Em outras duas situações marcantes, ele diz que foi chamado de “urubu” e que “de branco, só tinha os dentes”. Narciso nunca formalizou queixas, embora saiba que existem canais para isso. De janeiro de 2016 a junho de 2018, por exemplo, 34 denúncias de discriminação étnico-racial no Ceará foram informadas ao Disque 100, do Ministério dos Direitos Humanos. No primeiro semestre deste ano, foram três casos.

Mito da democracia racial

“Lá fora, a gente vê o Brasil de novela, aquela maravilha.
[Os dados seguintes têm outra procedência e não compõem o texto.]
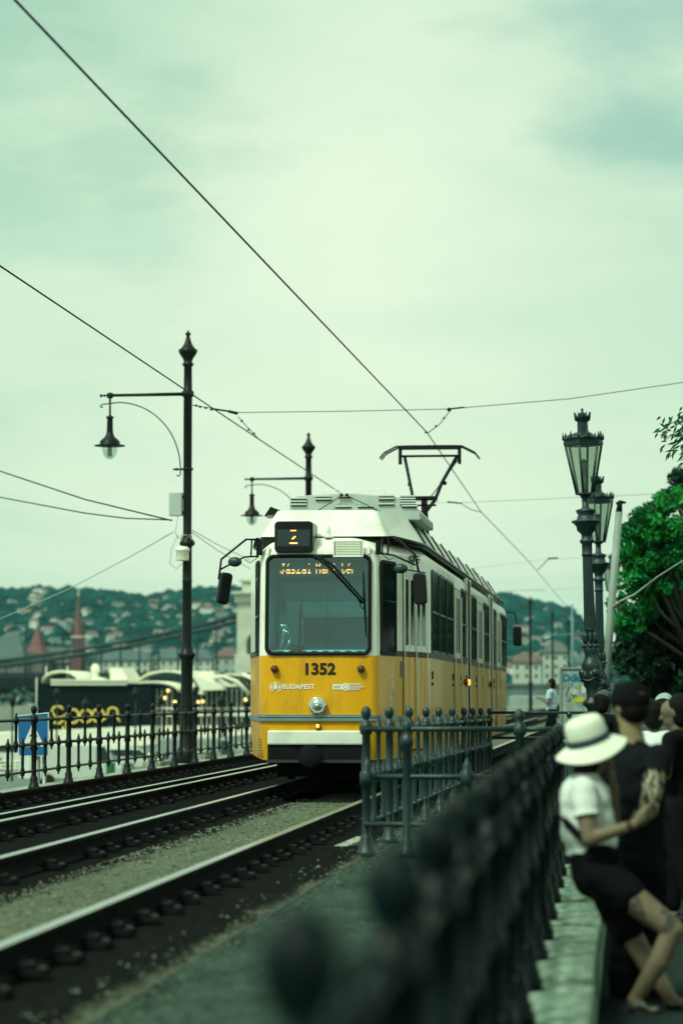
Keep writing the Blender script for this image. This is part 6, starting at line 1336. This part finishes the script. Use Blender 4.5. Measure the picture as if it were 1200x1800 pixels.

Mas nem tudo é maravilhoso”, afirma Narciso Mendes — Foto- Gabriel Borges:PMVR

O preconceito racial também incomoda a universitária cabo-verdiana Evy Amado, 23, que vive há cinco anos em Fortaleza. “Quando cheguei aqui, eu ainda alisava os cabelos. Mas pensei: por quê? Para me parecer com eles? Eu tive que me afirmar mesmo. Dizia: ‘eu tô gostando dele assim, ele vai se manter assim’”, revela.

Mas o desafio mesmo, revela, é exibir os cachos na rua. “Um dia, uma senhora botou a mão no meu cabelo. Foi meio constrangedor porque eu nunca tinha passado por isso. Não deu tempo nem de ver ela direito ou de ter uma reação. No mesmo dia, um senhor gritou ‘Ah, tira isso da cabeça!’. Mas era meu cabelo. Como assim tirar da cabeça?”, indigna-se.

Para o professor Luís Tomás Domingos, docente moçambicano que gerencia o Núcleo de Estudos Africanos e Afro-Brasileiros (Neaab) da Unilab, o grande erro do brasileiro é comparar o africano a um escravizado. “Os que chegam aqui não se consideram nesse patamar. Eles não tiveram esse histórico de escravidão”, lamenta.

O especialista analisa que o Brasil vive o “mito da democracia racial” ao propagar o orgulho da miscigenação sem políticas públicas efetivas de igualdade racial. “O nosso convívio ainda não foi bem elaborado para ver o outro diferente não pela cor da pele, mas como ser humano. É essa dimensão que está em crise. Ninguém nasce racista. É questão de educação”, explica.

Década dos afrodescendentes

Ceará tem menor percentual de população negra entre os estados do Nordeste — Foto- Dario Oliveira:Código 19:Estadão Conteúdo

Zelma Madeira, coordenadora especial de Políticas Públicas para a Promoção da Igualdade Racial no Ceará, lembra que, até 2024, está em curso a Década Internacional de Afrodescendentes, instituída pela Organização das Nações Unidas (ONU). O momento é de promover a autoafirmação e resgatar a memória das comunidades negras.

“A abolição brasileira foi inconclusa porque os negros foram libertados sem nenhuma política de reparação ou ação afirmativa que pudesse ajudá-los na inserção qualificada à sociedade”, avalia a pesquisadora. O cenário perdura: Madeira lembra que, dos 13 milhões de brasileiros desempregados atualmente, mais de 64% são negros ou pardos.

A coordenadora também defende a sensibilização da população e do poder público quanto ao futuro da juventude negra e periférica, perfil que mais é vítima de homicídios no Ceará, segundo o Comitê Cearense pela Prevenção de Homicídios na Adolescência (CCPHA). “Precisamos oferecer a esses adolescentes outros destinos que não os homicídios, os delitos e o encarceramento em massa. Eles têm mostrado, na periferia, muito talento, criatividade e inteligência”, destaca.